Однако и впредь следовало усиливать, еще шире развертывать партизанское движение. Через Владислава Ренкаса (Семп) мы связались с Юзефом Пациной (Бартош), а также с Владиславом, Стефаном и Брониславом Скшипеками, членами ЗВЗ — Союза вооруженной борьбы (в наших районах тогда еще не было известно название АК — Армия Крайова[6]), которые очень хотели познакомиться с нашими людьми. Стефану было тридцать лет. Энергичный, замечательный командир, он, как и его брат Владислав, двадцати семи лет, был крестьянским сыном из деревни Лысакув, затерявшейся в Липских лесах. Оба рвались в бой, жаждали схватки с врагом. Повятовое руководство их организации и замойский инспекторат, которому они подчинялись, такой борьбы не жаждали. Скшипеки, оба кадровые подофицеры Войска Польского, много слышали о партизанской деятельности бойцов Гвардии Людовой и весной 1943 года, где-то в конце апреля, прибыли в Жечицу. Встретились с Али, Вацлавом Чижевским (Им) и со мной. Они ознакомились с программой ППР, которая оказалась близка им. А когда убедились, что мы такие же люди, как и они, и что реакция клевещет на нас, еще сильнее захотели сотрудничать с нами. И мы тоже были заинтересованы в них — Скшипеки считались опытными военными. С 1940 года они вынуждены были скрываться после первых провалов в ЗВЗ, однако смогли по собственной инициативе создать небольшой отряд, привлечь в него близких себе по убеждениям людей. В итоге им удалось продержаться эти три трудных года. Оружия у них было много. Оно осталось еще с сентябрьских боев 1939 года с гитлеровцами, в которых оба приняли участие как подофицеры группы полковника Коца, сражавшейся до октября 1939 года в окрестностях Янува, Модлибожице и Липских лесов. Когда они вынуждены были в результате неравенства сил капитулировать, часть оружия не отдали, а спрятали его в прудах на окраине Липских лесов. Однако после прихода немцев местные шпики донесли об оружии, находившемся на дне прудов. И тем не менее большая часть этого оружия не попала в руки гитлеровцев: им не хотелось ковыряться в иле. Братья Скшипеки воспользовались этим и достали со дна прудов ручные пулеметы, пистолеты и винтовки. Словик и Ожел — такие псевдонимы имели вначале братья Скшипеки — решили вступить в Гвардию Людову. Мы были очень рады этому. Каждый, кто стремился сражаться с гитлеровскими оккупантами, был нашим союзником, не говоря уже о крестьянских парнях, которые высказались за программу ППР и перемену в общественном устройстве будущей Польши. Встретили мы их сердечно.

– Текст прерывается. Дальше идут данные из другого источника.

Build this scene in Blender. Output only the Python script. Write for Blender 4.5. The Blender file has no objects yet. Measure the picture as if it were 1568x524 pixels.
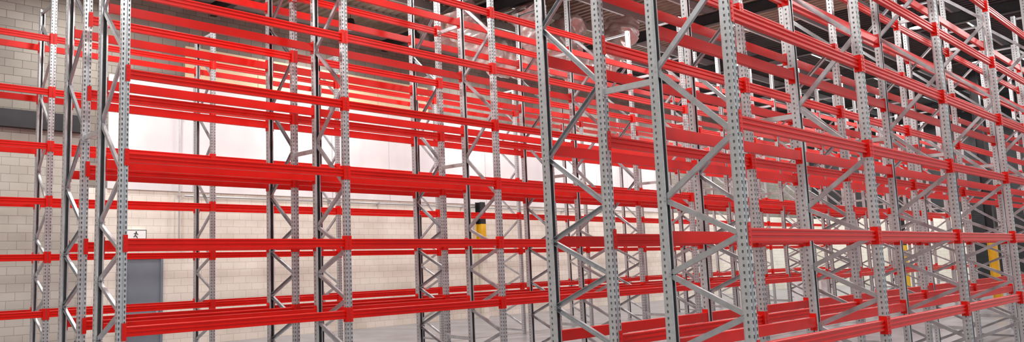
import bpy, bmesh, math, random
import numpy as np
from mathutils import Vector, Matrix, noise
random.seed(3)
HC=2.2
uA,vA,uC,vC,uB,vB,L,d,g=3.2916,8.4560,4.0991,14.0337,6.6831,2.9917,3.2598,0.7892,0.5263
zA,zB,zC=-0.7619,-0.8508,-0.8456
yaw,pitch,roll,fpx,cx=0.6817,0.1169,-0.0208,1153.549,557.327
S=bpy.context.scene
def new_obj(name,me,mats,parent=None,loc=(0,0,0),rot=(0,0,0)):
    o=bpy.data.objects.new(name,me); S.collection.objects.link(o)
    if mats is not None and len(me.materials)==0:
        for m in mats: me.materials.append(m)
    o.location=loc; o.rotation_euler=rot
    if parent: o.parent=parent
    return o
def empty(name,loc=(0,0,0)):
    e=bpy.data.objects.new(name,None); S.collection.objects.link(e); e.location=loc; e.empty_display_size=.2; return e
class MB:
    def __init__(s): s.v=[]; s.f=[]; s.m=[]
    def face(s,pts,m=0):
        b=len(s.v); s.v+= [tuple(q) for q in pts]; s.f.append(tuple(range(b,b+len(pts)))); s.m.append(m)
    def box(s,a,b,m=0):
        x0,y0,z0=a; x1,y1,z1=b
        V=[(x0,y0,z0),(x1,y0,z0),(x1,y1,z0),(x0,y1,z0),(x0,y0,z1),(x1,y0,z1),(x1,y1,z1),(x0,y1,z1)]
        i=len(s.v); s.v+=V
        for f in [(0,3,2,1),(4,5,6,7),(0,1,5,4),(1,2,6,5),(2,3,7,6),(3,0,4,7)]:
            s.f.append(tuple(i+k for k in f)); s.m.append(m)
    def extr(s,prof,o,du,dv,dl,m=0):
        o=Vector(o);du=Vector(du);dv=Vector(dv);dl=Vector(dl)
        n=len(prof); i=len(s.v)
        s.v+=[tuple(o+du*a+dv*b) for a,b in prof]+[tuple(o+du*a+dv*b+dl) for a,b in prof]
        for k in range(n):
            k2=(k+1)%n; s.f.append((i+k,i+k2,i+n+k2,i+n+k)); s.m.append(m)
        s.f.append(tuple(i+k for k in range(n))[::-1]); s.m.append(m)
        s.f.append(tuple(i+n+k for k in range(n))); s.m.append(m)
    def cyl(s,a,b,r,n=12,m=0):
        a=Vector(a);b=Vector(b);dl=b-a;z=dl.normalized()
        x=z.orthogonal().normalized();y=z.cross(x)
        s.extr([(r*math.cos(2*math.pi*k/n),r*math.sin(2*math.pi*k/n)) for k in range(n)],a,x,y,dl,m)
    def mesh(s,name):
        me=bpy.data.meshes.new(name); me.from_pydata(s.v,[],s.f)
        for i,mm in enumerate(s.m): me.polygons[i].material_index=mm
        bm=bmesh.new(); bm.from_mesh(me); bmesh.ops.recalc_face_normals(bm,faces=bm.faces); bm.to_mesh(me); bm.free()
        me.update(); return me
def mat(name,col,rough=.5,metal=0,noise=0,scale=5,coat=0,bump=0,col2=None,emit=0,stretch=None,spec=.5):
    m=bpy.data.materials.new(name); m.use_nodes=True; nt=m.node_tree; b=nt.nodes['Principled BSDF']
    b.inputs['Base Color'].default_value=(*col,1); b.inputs['Roughness'].default_value=rough; b.inputs['Metallic'].default_value=metal
    b.inputs['Coat Weight'].default_value=coat; b.inputs['Coat Roughness'].default_value=.2; b.inputs['Specular IOR Level'].default_value=spec
    if emit:
        b.inputs['Emission Color'].default_value=(*col,1); b.inputs['Emission Strength'].default_value=emit
    tc=nt.nodes.new('ShaderNodeTexCoord'); mp=nt.nodes.new('ShaderNodeMapping'); nt.links.new(tc.outputs['Object'],mp.inputs[0])
    if stretch: mp.inputs['Scale'].default_value=stretch
    nz=nt.nodes.new('ShaderNodeTexNoise'); nz.inputs['Scale'].default_value=scale; nz.inputs['Detail'].default_value=6
    nt.links.new(mp.outputs[0],nz.inputs[0])
    if noise or col2:
        c2=col2 or tuple(max(0,c*(1-noise)) for c in col)
        r=nt.nodes.new('ShaderNodeValToRGB'); r.color_ramp.elements[0].position=.35; r.color_ramp.elements[1].position=.65
        r.color_ramp.elements[0].color=(*c2,1); r.color_ramp.elements[1].color=(*col,1)
        nt.links.new(nz.outputs[0],r.inputs[0]); nt.links.new(r.outputs[0],b.inputs['Base Color'])
    if bump:
        bp=nt.nodes.new('ShaderNodeBump'); bp.inputs['Strength'].default_value=bump; bp.inputs['Distance'].default_value=.02
        nt.links.new(nz.outputs[0],bp.inputs['Height']); nt.links.new(bp.outputs[0],b.inputs['Normal'])
    return m
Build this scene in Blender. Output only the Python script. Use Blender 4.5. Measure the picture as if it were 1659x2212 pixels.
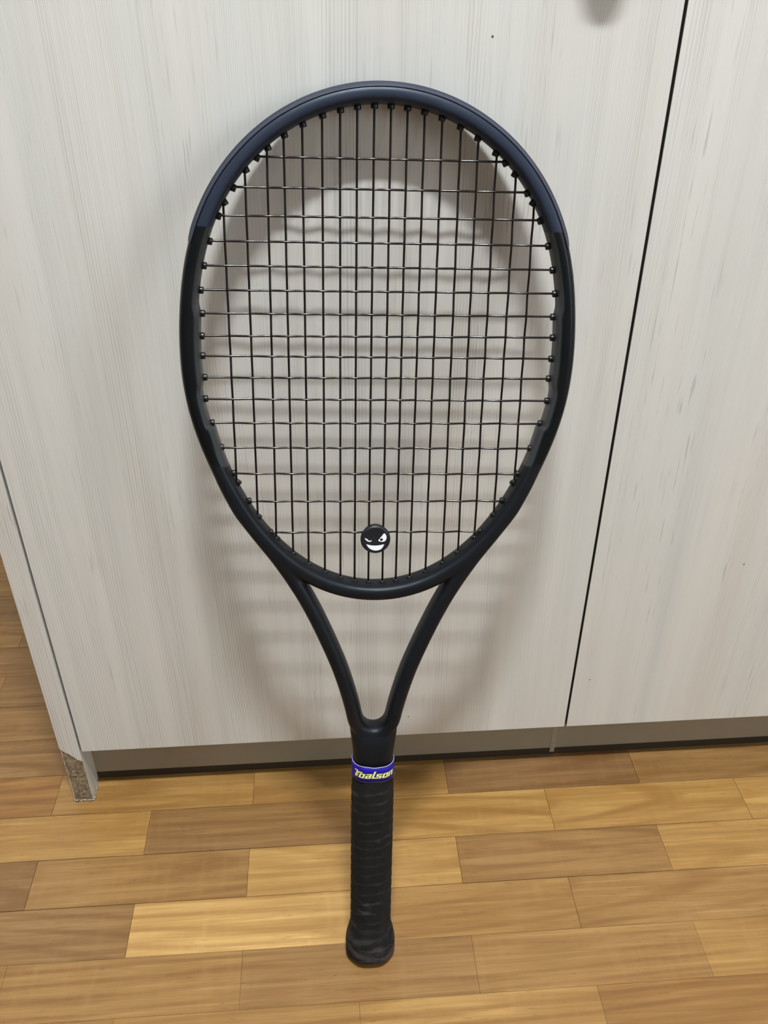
import bpy, bmesh, math, random
import numpy as np
from mathutils import Matrix, Vector

for o in list(bpy.data.objects):
    bpy.data.objects.remove(o)
SC = bpy.context.scene
COL = SC.collection

# ------------------------------------------------------------------ camera
FPX, PITCH, YAW, ROLL = 1895.25, 0.590739, 0.0695735, 0.0016087
CAM = Vector((0.0, -0.598398, 0.741369))
cp, sp = math.cos(PITCH), math.sin(PITCH)
F = Vector((math.sin(YAW) * cp, math.cos(YAW) * cp, -sp))
R0 = Vector((math.cos(YAW), -math.sin(YAW), 0)); U0 = R0.cross(F)
R1 = math.cos(ROLL) * R0 + math.sin(ROLL) * U0
U1 = -math.sin(ROLL) * R0 + math.cos(ROLL) * U0
cam = bpy.data.cameras.new('camera')
cam.sensor_fit = 'VERTICAL'; cam.sensor_height = 24.0
cam.lens = FPX / 2212 * 24.0
cam.clip_start = 0.01
camo = bpy.data.objects.new('camera', cam); COL.objects.link(camo)
M3 = Matrix((R1, U1, -F)).transposed()
camo.matrix_world = Matrix.Translation(CAM) @ M3.to_4x4()
SC.camera = camo

# ------------------------------------------------------------------ light
SC.view_settings.view_transform = 'Standard'
SC.view_settings.look = 'None'
SC.view_settings.gamma = 1.0
SC.view_settings.use_curve_mapping = False
SC.view_settings.exposure = 0.05
SC.cycles.max_bounces = 5; SC.cycles.diffuse_bounces = 3; SC.cycles.glossy_bounces = 3
SC.cycles.caustics_reflective = False
w = bpy.data.worlds.new('world'); SC.world = w; w.use_nodes = True
w.node_tree.nodes['Background'].inputs[0].default_value = (0.90, 0.96, 1.0, 1)
w.node_tree.nodes['Background'].inputs[1].default_value = 0.05
LIGHT = (0.06, -0.73, 2.42)
tube = bpy.data.lights.new('tube_light', 'AREA')
tube.shape = 'RECTANGLE'; tube.size = 0.34; tube.size_y = 0.05
tube.energy = 55; tube.color = (0.945, 0.985, 1.0)
to = bpy.data.objects.new('tube_light', tube); COL.objects.link(to)
to.location = LIGHT
up = bpy.data.lights.new('tube_light_upward', 'AREA')        # the same tube's light on the ceiling
up.shape = 'RECTANGLE'; up.size = 0.34; up.size_y = 0.05
up.energy = 58; up.color = (0.92, 0.98, 1.0)
uo = bpy.data.objects.new('tube_light_upward', up); COL.objects.link(uo)
uo.location = (LIGHT[0], LIGHT[1], LIGHT[2] + 0.005); uo.rotation_euler = (math.pi, 0, 0)
side_src = bpy.data.lights.new('right_side_light', 'AREA')            # unseen soft source at the right-hand wall; no window is built
side_src.shape = 'RECTANGLE'; side_src.size = 0.9; side_src.size_y = 0.9
side_src.energy = 15; side_src.color = (0.93, 0.97, 1.0)
wo = bpy.data.objects.new('right_side_light', side_src); COL.objects.link(wo)
wo.location = (1.70, -1.5, 1.15); wo.rotation_euler = (math.radians(90), 0, math.radians(90))


# ------------------------------------------------------------------ helpers
def tag(o, label=None, cat=None, group=None, kind=None):
    for k, v in (('label', label), ('category', cat), ('group', group), ('kind', kind)):
        if v: o[k] = v
    return o

def empty(name, label, cat):
    o = bpy.data.objects.new(name, None); COL.objects.link(o)
    o.empty_display_size = 0.05
    return tag(o, label, cat)

def obj(name, me, mat=None, parent=None, loc=None):
    o = bpy.data.objects.new(name, me); COL.objects.link(o)
    if mat is not None:
        me.materials.clear(); me.materials.append(mat)
    if parent is not None: o.parent = parent
    if loc is not None: o.location = loc
    return o

def mesh(name, v, f, smooth=False):
    me = bpy.data.meshes.new(name)
    me.from_pydata([tuple(map(float, p)) for p in v], [], f)
    me.validate(); me.update()
    bm = bmesh.new(); bm.from_mesh(me)
    bmesh.ops.recalc_face_normals(bm, faces=bm.faces[:]); bm.to_mesh(me); bm.free()
    if smooth:
        me.polygons.foreach_set('use_smooth', [True] * len(me.polygons))
    return me

def box(name, lo, hi, bevel=0.0, seg=2):
    bm = bmesh.new()
    bmesh.ops.create_cube(bm, size=1)
    c = [(a + b) / 2 for a, b in zip(lo, hi)]; s = [b - a for a, b in zip(lo, hi)]
    for v in bm.verts: v.co = Vector([c[i] + v.co[i] * s[i] for i in range(3)])
    if bevel:
        bmesh.ops.bevel(bm, geom=bm.edges[:], offset=bevel, segments=seg, affect='EDGES', profile=0.5)
    me = bpy.data.meshes.new(name); bm.to_mesh(me); bm.free()
    return me

def loft(rings, closed=False, caps=True, v=None, f=None):
    """rings: list of equal-length point lists"""
    v = [] if v is None else v; f = [] if f is None else f
    b = len(v); n = len(rings[0]); m = len(rings)
    for r in rings: v.extend(r)
    for i in range(m if closed else m - 1):
        a = b + i * n; c = b + ((i + 1) % m) * n
        for j in range(n):
            k = (j + 1) % n
            f.append((a + j, a + k, c + k, c + j))
    if caps and not closed:
        f.append(tuple(b + j for j in range(n))[::-1]); f.append(tuple(b + (m - 1) * n + j for j in range(n)))
    return v, f

def lathe(prof, n=48):
    """profile (r, z) -> mesh about z"""
    rings = [[(r * math.cos(2 * math.pi * j / n), r * math.sin(2 * math.pi * j / n), z) for j in range(n)] for r, z in prof]
    return loft(rings)

def plate(pts, z0, z1, v=None, f=None):
    """extruded polygon in xy, from z0 to z1"""
    lo = [(x, y, z0) for x, y in pts]; hi = [(x, y, z1) for x, y in pts]
    return loft([lo, hi], v=v, f=f)

def smoothstep(a, b, x):
    t = min(1, max(0, (x - a) / (b - a))); return t * t * (3 - 2 * t)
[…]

19 октября Имим и я добрались до места расположения лагеря партизан, принеся им радостные вести о выброске оружия. Сведения об этом мы получили в штабе округа и не пожалели ночь, чтобы сообщить их партизанам. Гвардисты обнимали нас так, словно мы руководили выброской оружия. Мы выбрали небольшую полянку между Вильчувом и Яниками — там стояло четыре-пять изб, — окруженную со всех сторон лесами. Расстояние отсюда до Липы по прямой составляло примерно два с половиной километра. С юга нас защищали пруды, лежавшие на пути к усадьбе Свидры. Полянка, достаточно просторная, находилась на краю пруда Витольд, луга были мокрые; ручей Лукавица, текущий в сторону Крушин, вобрал в себя все воды. Ночи были уже холодные, поэтому приходилось либо застегиваться поплотнее, либо глубже забираться в сено, чтобы не замерзнуть. Гжибовский отдал необходимые распоряжения. Мы выставили охрану с трех сторон и подготовили три больших костра, чтобы с появлением самолетов быстро разжечь их. Развели маленький костер и у него скоротали первую ночь. В добровольцах нести охрану недостатка не было: каждый из гвардистов хотел стать свидетелем первой выброски оружия с самолетов в наших краях. Минула вторая ночь. На третью мы услышали рокот мотора. Не успели партизаны подбросить в наш костер веток, как раздались выстрелы из бортового оружия. Это был не советский самолет. Мы укрылись под деревьями и стали наблюдать за вражеским самолетом. Он улетел, оставив нас разозленными и огорченными. Черт возьми, неужели мы получили ложные сведения о выброске?
На четвертую ночь мои товарищи решили, что пора возвращаться. Ночь стояла тихая, где-то среди деревьев кричали совы. Небо на востоке прояснились, и стали видны обломанные верхушки деревьев. Неожиданно мы услышали выстрелы из тяжелых пулеметов и разрывы гранат. Немцы были недалеко от нас. Как оказалось, они наткнулись на отряд Ренкаса (Семп), который возвращался в лес после налета на лесопильню в Липе. Гжибовский выслал немедленно разведывательные патрули, партизаны стали запрягать коней в телеги, чтобы побыстрее увезти из района возможной схватки с врагом наших шестерых раненых и обоз.
В двух батальонах нас было сто семь человек, не считая раненых и санитарок.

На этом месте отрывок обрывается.